Mercado de consumo não combina com autoritarismo. O que combina com autoritarismo é cleptocracia e corrupção. Em boa parte dos países da periferia não haverá como expandir mercado em favor do Centro e, inclusive, em favor dos emergentes e semi-periféricos sem que o autoritarismo seja substituído por formas de democracia que viabilizem algum tipo de distributivismo, seja pela ação do Estado, seja pelo funcionamento da economia, seja por ambos, num formato combinado. Nos países da semi-periferia e periferia é esse o caminho do mercado.
Talvez estivesse nos sonhos do lulismo, através de acordos com as elites dirigentes desses regimes autoritários, algum tipo de “reserva de mercado” para o Brasil ou algum tipo de acordo de apoiamento nos fóruns multilaterais. Ou ambos. Evidentemente democracias e ditaduras têm o mesmo poder de voto nesses fóruns. Talvez o apoiamento a esses regimes garantissem algum tipo de “fidelidade de voto”. Isso só no futuro, depoimentos, documentos oficiais, se forem abertos, dirão.

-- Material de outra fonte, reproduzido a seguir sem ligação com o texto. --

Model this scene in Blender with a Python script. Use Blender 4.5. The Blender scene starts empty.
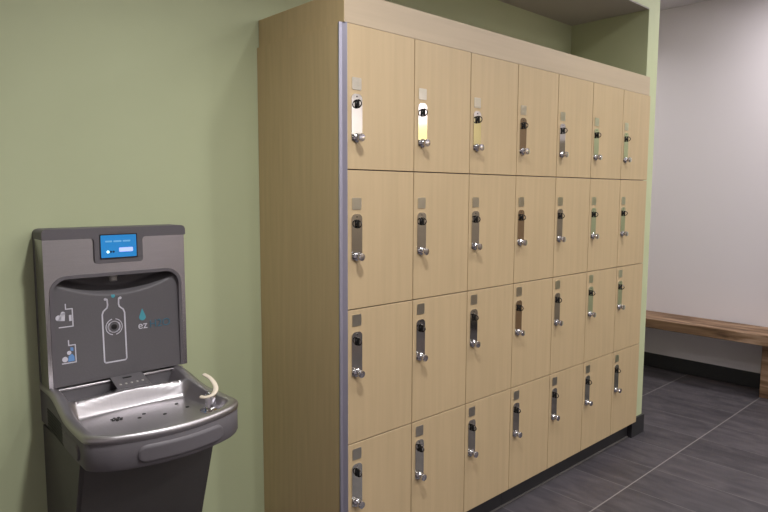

Seja como for a diplomacia de respeito às políticas internas dos regimes autoritários e de aliança com suas elites vai desmoronando. O que deveria ser mais preocupante é que o questionamento interno, entre nós brasileiros, a essa política foi bem fraco. Mas não é apenas isso. Dilma não parece muito interessada na revisão dessa política. Logo após sua posse os sinais eram de revisão. Contudo com o passar do tempo tudo o que vemos é, no máximo, o silêncio autorizativo de nossa diplomacia e um comportamento que pode ser minimamente classificado de ambíguo.
De momento o que precisaria ficar mais claro é que não haverá revisão alguma se não houver debate e pressão. A diplomacia brasileira precisa abandonar esse beco sem saída, reconhecendo que a atual política faliu. O isolamento internacional ao lado de ditaduras decréptas não faz parte de nossas melhores tradições.